**Your instructions:** Check each line of the listing for the string "scene", then state how many lines have it. Only the number is wanted.

**Data extract:**
---

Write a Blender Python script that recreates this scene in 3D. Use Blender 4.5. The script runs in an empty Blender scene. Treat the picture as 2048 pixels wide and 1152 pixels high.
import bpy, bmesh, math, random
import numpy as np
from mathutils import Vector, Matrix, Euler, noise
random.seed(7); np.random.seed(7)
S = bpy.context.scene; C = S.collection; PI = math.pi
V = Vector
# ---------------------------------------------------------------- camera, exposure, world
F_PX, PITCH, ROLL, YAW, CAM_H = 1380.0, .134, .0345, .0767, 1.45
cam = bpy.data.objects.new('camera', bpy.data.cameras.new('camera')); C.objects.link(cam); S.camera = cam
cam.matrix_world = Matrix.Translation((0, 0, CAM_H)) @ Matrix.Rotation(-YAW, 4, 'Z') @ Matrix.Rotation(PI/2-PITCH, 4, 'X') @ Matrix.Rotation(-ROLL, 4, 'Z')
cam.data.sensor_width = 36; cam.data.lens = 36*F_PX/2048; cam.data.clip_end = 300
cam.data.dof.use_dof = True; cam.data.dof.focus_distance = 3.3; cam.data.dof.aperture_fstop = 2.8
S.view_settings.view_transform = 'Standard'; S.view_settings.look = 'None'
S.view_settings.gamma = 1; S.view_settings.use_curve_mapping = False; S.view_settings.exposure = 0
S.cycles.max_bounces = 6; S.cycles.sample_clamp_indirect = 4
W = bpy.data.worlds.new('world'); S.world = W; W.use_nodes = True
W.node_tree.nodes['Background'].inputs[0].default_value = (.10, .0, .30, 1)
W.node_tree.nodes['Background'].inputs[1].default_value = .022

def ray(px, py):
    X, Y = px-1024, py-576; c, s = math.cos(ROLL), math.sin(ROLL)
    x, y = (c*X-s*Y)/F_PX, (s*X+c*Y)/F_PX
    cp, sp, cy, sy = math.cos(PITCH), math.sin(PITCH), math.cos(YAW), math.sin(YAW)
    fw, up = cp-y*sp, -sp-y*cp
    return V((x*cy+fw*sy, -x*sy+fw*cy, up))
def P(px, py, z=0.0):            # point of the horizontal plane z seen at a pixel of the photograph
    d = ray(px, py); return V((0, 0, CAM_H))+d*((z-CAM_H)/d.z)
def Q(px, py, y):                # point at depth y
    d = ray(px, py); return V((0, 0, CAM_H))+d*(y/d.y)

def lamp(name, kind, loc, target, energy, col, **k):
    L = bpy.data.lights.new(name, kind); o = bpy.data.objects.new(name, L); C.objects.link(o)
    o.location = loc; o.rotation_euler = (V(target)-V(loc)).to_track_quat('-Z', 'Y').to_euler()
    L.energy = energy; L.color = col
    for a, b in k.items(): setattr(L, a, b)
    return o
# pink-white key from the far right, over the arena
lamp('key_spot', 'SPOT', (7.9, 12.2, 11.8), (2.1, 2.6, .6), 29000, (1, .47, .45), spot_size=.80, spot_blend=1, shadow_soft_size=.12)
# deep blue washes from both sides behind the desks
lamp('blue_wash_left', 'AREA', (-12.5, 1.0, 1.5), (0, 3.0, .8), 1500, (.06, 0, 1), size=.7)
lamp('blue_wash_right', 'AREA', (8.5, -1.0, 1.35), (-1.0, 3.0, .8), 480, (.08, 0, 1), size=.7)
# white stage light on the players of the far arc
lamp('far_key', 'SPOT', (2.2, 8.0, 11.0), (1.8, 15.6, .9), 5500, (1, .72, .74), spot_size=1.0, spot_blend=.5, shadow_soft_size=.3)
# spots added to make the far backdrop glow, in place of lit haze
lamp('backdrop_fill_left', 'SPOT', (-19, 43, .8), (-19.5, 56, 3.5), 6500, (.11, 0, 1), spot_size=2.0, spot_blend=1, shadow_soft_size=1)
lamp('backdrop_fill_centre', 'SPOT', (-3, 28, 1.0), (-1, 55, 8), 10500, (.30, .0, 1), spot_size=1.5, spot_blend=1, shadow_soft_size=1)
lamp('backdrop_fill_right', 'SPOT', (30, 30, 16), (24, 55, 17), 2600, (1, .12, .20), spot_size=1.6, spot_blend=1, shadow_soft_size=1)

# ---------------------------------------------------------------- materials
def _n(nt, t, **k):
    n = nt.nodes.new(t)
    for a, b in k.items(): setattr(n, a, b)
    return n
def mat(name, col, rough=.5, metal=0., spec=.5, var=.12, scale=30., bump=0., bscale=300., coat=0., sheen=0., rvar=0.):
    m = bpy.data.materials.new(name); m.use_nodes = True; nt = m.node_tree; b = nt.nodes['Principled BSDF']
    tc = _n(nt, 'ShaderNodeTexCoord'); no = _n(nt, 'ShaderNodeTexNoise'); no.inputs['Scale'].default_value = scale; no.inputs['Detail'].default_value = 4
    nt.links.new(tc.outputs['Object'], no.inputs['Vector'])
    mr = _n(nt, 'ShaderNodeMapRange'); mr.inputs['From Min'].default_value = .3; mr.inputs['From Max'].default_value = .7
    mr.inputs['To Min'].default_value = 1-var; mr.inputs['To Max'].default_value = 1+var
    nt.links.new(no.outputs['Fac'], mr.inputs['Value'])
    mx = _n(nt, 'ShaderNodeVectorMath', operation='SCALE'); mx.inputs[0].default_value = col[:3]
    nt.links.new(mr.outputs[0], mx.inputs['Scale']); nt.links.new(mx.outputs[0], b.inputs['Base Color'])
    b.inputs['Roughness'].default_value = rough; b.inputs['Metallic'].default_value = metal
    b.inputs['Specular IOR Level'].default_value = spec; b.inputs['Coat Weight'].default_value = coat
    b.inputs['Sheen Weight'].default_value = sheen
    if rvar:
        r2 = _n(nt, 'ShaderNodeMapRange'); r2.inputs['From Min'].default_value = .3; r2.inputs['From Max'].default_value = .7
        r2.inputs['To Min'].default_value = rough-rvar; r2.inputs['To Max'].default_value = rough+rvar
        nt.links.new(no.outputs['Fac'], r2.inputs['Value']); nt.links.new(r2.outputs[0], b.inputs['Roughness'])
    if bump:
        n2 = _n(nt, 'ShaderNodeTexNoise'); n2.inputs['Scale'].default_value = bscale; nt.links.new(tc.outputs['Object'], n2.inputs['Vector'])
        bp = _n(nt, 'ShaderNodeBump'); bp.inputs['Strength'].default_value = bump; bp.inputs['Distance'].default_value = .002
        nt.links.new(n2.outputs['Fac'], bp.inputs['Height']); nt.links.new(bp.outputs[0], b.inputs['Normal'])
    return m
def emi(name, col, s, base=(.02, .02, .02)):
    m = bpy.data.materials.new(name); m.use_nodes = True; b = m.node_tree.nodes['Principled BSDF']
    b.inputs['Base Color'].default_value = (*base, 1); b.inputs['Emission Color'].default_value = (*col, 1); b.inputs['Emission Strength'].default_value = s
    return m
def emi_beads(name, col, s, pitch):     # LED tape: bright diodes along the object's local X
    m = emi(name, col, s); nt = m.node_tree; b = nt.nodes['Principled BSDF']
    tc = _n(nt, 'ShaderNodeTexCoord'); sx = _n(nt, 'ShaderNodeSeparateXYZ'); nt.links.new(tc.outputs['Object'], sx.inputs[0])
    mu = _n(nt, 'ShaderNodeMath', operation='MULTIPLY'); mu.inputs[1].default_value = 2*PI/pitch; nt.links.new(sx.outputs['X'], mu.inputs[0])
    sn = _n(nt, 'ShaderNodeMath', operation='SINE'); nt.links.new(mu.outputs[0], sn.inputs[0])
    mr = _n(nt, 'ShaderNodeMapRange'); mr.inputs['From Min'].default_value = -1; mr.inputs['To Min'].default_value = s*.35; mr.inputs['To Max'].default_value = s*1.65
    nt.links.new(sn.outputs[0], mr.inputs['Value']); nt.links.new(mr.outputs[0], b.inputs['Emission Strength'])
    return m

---

**Completed exercise:** 2